=== WHAT THE TASK ASKS ===
Copy out each line exactly; pictures stay out of the copy.

=== PROVIDED MATERIAL ===

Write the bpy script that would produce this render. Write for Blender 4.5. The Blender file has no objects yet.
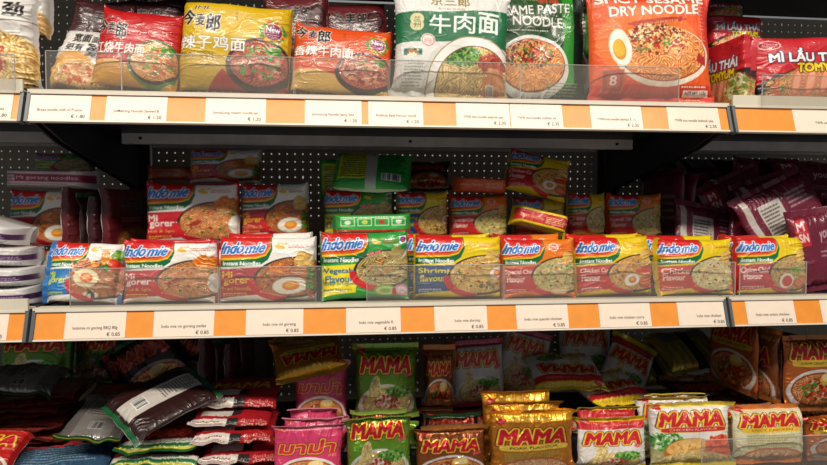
import bpy, math, random
import numpy as np
from mathutils import Vector, Matrix, Euler

# ------------------------------------------------------------------ camera, world, lights, exposure
C = bpy.context.scene.collection
sc = bpy.context.scene
EYE = 1.40                                  # eye level; the shelf run lies along +X, its fronts at Y = 0
FPX = 595.0
cam_d = bpy.data.cameras.new('camera')
cam = bpy.data.objects.new('camera', cam_d)
C.objects.link(cam)
cam.location = (0.428, -0.842, EYE)
cam.rotation_euler = (math.radians(90 - 2.07), 0, math.radians(-6.1))
cam_d.sensor_width = 36
cam_d.lens = FPX / 827 * 36
cam_d.clip_start = 0.01
sc.camera = cam
CM = Matrix.Translation(cam.location) @ cam.rotation_euler.to_matrix().to_4x4()

world = bpy.data.worlds.new('store_ambience')
sc.world = world
world.use_nodes = True
world.node_tree.nodes['Background'].inputs[0].default_value = (0.85, 0.9, 1.0, 1)
world.node_tree.nodes['Background'].inputs[1].default_value = 0.19

def area(name, loc, rot, sx, sy, power, col=(1, 1, 1)):
    d = bpy.data.lights.new(name, 'AREA')
    d.shape = 'RECTANGLE'; d.size = sx; d.size_y = sy; d.energy = power; d.color = col
    o = bpy.data.objects.new(name, d); C.objects.link(o)
    o.location = loc; o.rotation_euler = [math.radians(a) for a in rot]
    return o
area('aisle_lamp', (0.3, -1.65, 2.95), (46, 0, 0), 3.6, 0.16, 84, (1.0, 0.9, 0.78))
area('far_aisle_lamp', (0.5, 1.5, 2.6), (-10, 0, 0), 3.0, 0.3, 3, (0.75, 0.88, 1.0))
sc.view_settings.view_transform = 'Standard'
sc.view_settings.look = 'None'
sc.view_settings.exposure = 0.0
sc.view_settings.gamma = 1
sc.view_settings.use_curve_mapping = False

def at(px, py, Y):                          # the point at depth Y seen at a place in the photo
    d = CM.to_3x3() @ Vector(((px - 413.5) / FPX, -(py - 232.5) / FPX, -1.0))
    o = CM.translation
    return o + d * ((Y - o.y) / d.y)

# ------------------------------------------------------------------ materials
MATS = {}
def mat(name, col, rough=0.5, metal=0.0, coat=0.0, noise=0.0, nscale=40, bump=0.0, attr=False, spec=0.5):
    if name in MATS: return MATS[name]
    m = bpy.data.materials.new(name); m.use_nodes = True
    nt = m.node_tree; b = nt.nodes['Principled BSDF']
    b.inputs['Roughness'].default_value = rough
    b.inputs['Metallic'].default_value = metal
    b.inputs['Coat Weight'].default_value = coat
    b.inputs['Coat Roughness'].default_value = 0.1
    b.inputs['Specular IOR Level'].default_value = spec
    tc = nt.nodes.new('ShaderNodeTexCoord')
    nz = nt.nodes.new('ShaderNodeTexNoise'); nz.inputs['Scale'].default_value = nscale; nz.inputs['Detail'].default_value = 5
    nt.links.new(tc.outputs['Object'], nz.inputs['Vector'])
    if attr:
        a = nt.nodes.new('ShaderNodeAttribute'); a.attribute_name = 'Print'
        nt.links.new(a.outputs['Color'], b.inputs['Base Color'])
    else:
        r = nt.nodes.new('ShaderNodeValToRGB')
        c = np.array(col[:3])
        r.color_ramp.elements[0].position = 0.3; r.color_ramp.elements[1].position = 0.7
        r.color_ramp.elements[0].color = (*(c * (1 - noise)), 1)
        r.color_ramp.elements[1].color = (*np.minimum(c * (1 + noise), 1), 1)
        nt.links.new(nz.outputs['Fac'], r.inputs['Fac']); nt.links.new(r.outputs['Color'], b.inputs['Base Color'])
    if bump:
        bp = nt.nodes.new('ShaderNodeBump'); bp.inputs['Strength'].default_value = bump; bp.inputs['Distance'].default_value = 0.001
        nt.links.new(nz.outputs['Fac'], bp.inputs['Height']); nt.links.new(bp.outputs['Normal'], b.inputs['Normal'])
    MATS[name] = m
    return m
def hx(s):
    s = s.lstrip('#')
    if len(s) == 3: s = ''.join(c * 2 for c in s)
    return np.array([int(s[i:i + 2], 16) / 255 for i in (0, 2, 4)], np.float32)
def lin(c):
    c = np.asarray(c, np.float32)
    return np.where(c <= 0.04045, c / 12.92, ((c + 0.055) / 1.055) ** 2.4)
def L(s): return tuple(lin(hx(s)))

M_FILM = mat('printed_film', None, 0.36, 0.0, 0.35, nscale=220, bump=0.25, attr=True)
M_FOIL = mat('printed_foil', None, 0.30, 0.55, 0.2, nscale=220, bump=0.25, attr=True)
M_MATTE = mat('printed_matte_film', None, 0.5, 0.0, 0.1, nscale=220, bump=0.2, attr=True)
M_RAIL = mat('rail_plastic', L('#e6dfd0'), 0.35, noise=0.04)
M_RAILGREY = mat('rail_grey_plastic', L('#5a6063'), 0.35, noise=0.05)
M_ORANGE = mat('orange_card', L('#ef9530'), 0.5, coat=0.08, noise=0.06, nscale=60)
M_PAPER = mat('label_paper', L('#f4e2ce'), 0.55, coat=0.12, noise=0.02, nscale=90)
M_INK = mat('label_ink', L('#4a4644'), 0.6)
M_LIP = mat('cream_shelf_lip', L('#ddd5c0'), 0.4, noise=0.03)
M_DARK = mat('black_steel', L('#23252b'), 0.42, 0.2, noise=0.15, nscale=15)
M_BEAM = mat('brushed_beam', L('#ece2d6'), 0.4, 0.0, noise=0.1, nscale=30)
M_PANEL = mat('perforated_panel_paint', L('#b5a78f'), 0.55, noise=0.08, nscale=12)
M_FLOOR = mat('floor_tile', L('#8f8d88'), 0.3, noise=0.06, nscale=4)

def acrylic():
    m = bpy.data.materials.new('clear_scuffed_acrylic'); m.use_nodes = True
    nt = m.node_tree; nt.nodes.clear()
    out = nt.nodes.new('ShaderNodeOutputMaterial')
    tr = nt.nodes.new('ShaderNodeBsdfTransparent'); tr.inputs[0].default_value = (0.97, 0.97, 0.96, 1)
    df = nt.nodes.new('ShaderNodeBsdfDiffuse'); df.inputs[0].default_value = (0.6, 0.55, 0.48, 1)
    gl = nt.nodes.new('ShaderNodeBsdfGlossy'); gl.inputs['Roughness'].default_value = 0.12
    m1 = nt.nodes.new('ShaderNodeMixShader'); m2 = nt.nodes.new('ShaderNodeMixShader')
    tc = nt.nodes.new('ShaderNodeTexCoord'); nz = nt.nodes.new('ShaderNodeTexNoise'); nz.inputs['Scale'].default_value = 18
    mr = nt.nodes.new('ShaderNodeMapRange'); mr.inputs['To Min'].default_value = 0.05; mr.inputs['To Max'].default_value = 0.11
    nt.links.new(tc.outputs['Object'], nz.inputs['Vector']); nt.links.new(nz.outputs['Fac'], mr.inputs['Value'])
    nt.links.new(mr.outputs[0], m1.inputs[0]); nt.links.new(tr.outputs[0], m1.inputs[1]); nt.links.new(df.outputs[0], m1.inputs[2])
    m2.inputs[0].default_value = 0.05
    nt.links.new(m1.outputs[0], m2.inputs[1]); nt.links.new(gl.outputs[0], m2.inputs[2]); nt.links.new(m2.outputs[0], out.inputs[0])
    return m
M_ACR = acrylic()
M_ACR_EDGE = mat('acrylic_cut_edge', L('#b9b8ae'), 0.25, noise=0.05)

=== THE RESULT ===
Write the bpy script that would produce this render. Write for Blender 4.5. The Blender file has no objects yet.
import bpy, math, random
import numpy as np
from mathutils import Vector, Matrix, Euler

# ------------------------------------------------------------------ camera, world, lights, exposure
C = bpy.context.scene.collection
sc = bpy.context.scene
EYE = 1.40                                  # eye level; the shelf run lies along +X, its fronts at Y = 0
FPX = 595.0
cam_d = bpy.data.cameras.new('camera')
cam = bpy.data.objects.new('camera', cam_d)
C.objects.link(cam)
cam.location = (0.428, -0.842, EYE)
cam.rotation_euler = (math.radians(90 - 2.07), 0, math.radians(-6.1))
cam_d.sensor_width = 36
cam_d.lens = FPX / 827 * 36
cam_d.clip_start = 0.01
sc.camera = cam
CM = Matrix.Translation(cam.location) @ cam.rotation_euler.to_matrix().to_4x4()

world = bpy.data.worlds.new('store_ambience')
sc.world = world
world.use_nodes = True
world.node_tree.nodes['Background'].inputs[0].default_value = (0.85, 0.9, 1.0, 1)
world.node_tree.nodes['Background'].inputs[1].default_value = 0.19

def area(name, loc, rot, sx, sy, power, col=(1, 1, 1)):
    d = bpy.data.lights.new(name, 'AREA')
    d.shape = 'RECTANGLE'; d.size = sx; d.size_y = sy; d.energy = power; d.color = col
    o = bpy.data.objects.new(name, d); C.objects.link(o)
    o.location = loc; o.rotation_euler = [math.radians(a) for a in rot]
    return o
area('aisle_lamp', (0.3, -1.65, 2.95), (46, 0, 0), 3.6, 0.16, 84, (1.0, 0.9, 0.78))
area('far_aisle_lamp', (0.5, 1.5, 2.6), (-10, 0, 0), 3.0, 0.3, 3, (0.75, 0.88, 1.0))
sc.view_settings.view_transform = 'Standard'
sc.view_settings.look = 'None'
sc.view_settings.exposure = 0.0
sc.view_settings.gamma = 1
sc.view_settings.use_curve_mapping = False

def at(px, py, Y):                          # the point at depth Y seen at a place in the photo
    d = CM.to_3x3() @ Vector(((px - 413.5) / FPX, -(py - 232.5) / FPX, -1.0))
    o = CM.translation
    return o + d * ((Y - o.y) / d.y)

# ------------------------------------------------------------------ materials
MATS = {}
def mat(name, col, rough=0.5, metal=0.0, coat=0.0, noise=0.0, nscale=40, bump=0.0, attr=False, spec=0.5):
    if name in MATS: return MATS[name]
    m = bpy.data.materials.new(name); m.use_nodes = True
    nt = m.node_tree; b = nt.nodes['Principled BSDF']
    b.inputs['Roughness'].default_value = rough
    b.inputs['Metallic'].default_value = metal
    b.inputs['Coat Weight'].default_value = coat
    b.inputs['Coat Roughness'].default_value = 0.1
    b.inputs['Specular IOR Level'].default_value = spec
    tc = nt.nodes.new('ShaderNodeTexCoord')
    nz = nt.nodes.new('ShaderNodeTexNoise'); nz.inputs['Scale'].default_value = nscale; nz.inputs['Detail'].default_value = 5
    nt.links.new(tc.outputs['Object'], nz.inputs['Vector'])
    if attr:
        a = nt.nodes.new('ShaderNodeAttribute'); a.attribute_name = 'Print'
        nt.links.new(a.outputs['Color'], b.inputs['Base Color'])
    else:
        r = nt.nodes.new('ShaderNodeValToRGB')
        c = np.array(col[:3])
        r.color_ramp.elements[0].position = 0.3; r.color_ramp.elements[1].position = 0.7
        r.color_ramp.elements[0].color = (*(c * (1 - noise)), 1)
        r.color_ramp.elements[1].color = (*np.minimum(c * (1 + noise), 1), 1)
        nt.links.new(nz.outputs['Fac'], r.inputs['Fac']); nt.links.new(r.outputs['Color'], b.inputs['Base Color'])
    if bump:
        bp = nt.nodes.new('ShaderNodeBump'); bp.inputs['Strength'].default_value = bump; bp.inputs['Distance'].default_value = 0.001
        nt.links.new(nz.outputs['Fac'], bp.inputs['Height']); nt.links.new(bp.outputs['Normal'], b.inputs['Normal'])
    MATS[name] = m
    return m
def hx(s):
    s = s.lstrip('#')
    if len(s) == 3: s = ''.join(c * 2 for c in s)
    return np.array([int(s[i:i + 2], 16) / 255 for i in (0, 2, 4)], np.float32)
def lin(c):
    c = np.asarray(c, np.float32)
    return np.where(c <= 0.04045, c / 12.92, ((c + 0.055) / 1.055) ** 2.4)
def L(s): return tuple(lin(hx(s)))

M_FILM = mat('printed_film', None, 0.36, 0.0, 0.35, nscale=220, bump=0.25, attr=True)
M_FOIL = mat('printed_foil', None, 0.30, 0.55, 0.2, nscale=220, bump=0.25, attr=True)
M_MATTE = mat('printed_matte_film', None, 0.5, 0.0, 0.1, nscale=220, bump=0.2, attr=True)
M_RAIL = mat('rail_plastic', L('#e6dfd0'), 0.35, noise=0.04)
M_RAILGREY = mat('rail_grey_plastic', L('#5a6063'), 0.35, noise=0.05)
M_ORANGE = mat('orange_card', L('#ef9530'), 0.5, coat=0.08, noise=0.06, nscale=60)
M_PAPER = mat('label_paper', L('#f4e2ce'), 0.55, coat=0.12, noise=0.02, nscale=90)
M_INK = mat('label_ink', L('#4a4644'), 0.6)
M_LIP = mat('cream_shelf_lip', L('#ddd5c0'), 0.4, noise=0.03)
M_DARK = mat('black_steel', L('#23252b'), 0.42, 0.2, noise=0.15, nscale=15)
M_BEAM = mat('brushed_beam', L('#ece2d6'), 0.4, 0.0, noise=0.1, nscale=30)
M_PANEL = mat('perforated_panel_paint', L('#b5a78f'), 0.55, noise=0.08, nscale=12)
M_FLOOR = mat('floor_tile', L('#8f8d88'), 0.3, noise=0.06, nscale=4)

def acrylic():
    m = bpy.data.materials.new('clear_scuffed_acrylic'); m.use_nodes = True
    nt = m.node_tree; nt.nodes.clear()
    out = nt.nodes.new('ShaderNodeOutputMaterial')
    tr = nt.nodes.new('ShaderNodeBsdfTransparent'); tr.inputs[0].default_value = (0.97, 0.97, 0.96, 1)
    df = nt.nodes.new('ShaderNodeBsdfDiffuse'); df.inputs[0].default_value = (0.6, 0.55, 0.48, 1)
    gl = nt.nodes.new('ShaderNodeBsdfGlossy'); gl.inputs['Roughness'].default_value = 0.12
    m1 = nt.nodes.new('ShaderNodeMixShader'); m2 = nt.nodes.new('ShaderNodeMixShader')
    tc = nt.nodes.new('ShaderNodeTexCoord'); nz = nt.nodes.new('ShaderNodeTexNoise'); nz.inputs['Scale'].default_value = 18
    mr = nt.nodes.new('ShaderNodeMapRange'); mr.inputs['To Min'].default_value = 0.05; mr.inputs['To Max'].default_value = 0.11
    nt.links.new(tc.outputs['Object'], nz.inputs['Vector']); nt.links.new(nz.outputs['Fac'], mr.inputs['Value'])
    nt.links.new(mr.outputs[0], m1.inputs[0]); nt.links.new(tr.outputs[0], m1.inputs[1]); nt.links.new(df.outputs[0], m1.inputs[2])
    m2.inputs[0].default_value = 0.05
    nt.links.new(m1.outputs[0], m2.inputs[1]); nt.links.new(gl.outputs[0], m2.inputs[2]); nt.links.new(m2.outputs[0], out.inputs[0])
    return m
M_ACR = acrylic()
M_ACR_EDGE = mat('acrylic_cut_edge', L('#b9b8ae'), 0.25, noise=0.05)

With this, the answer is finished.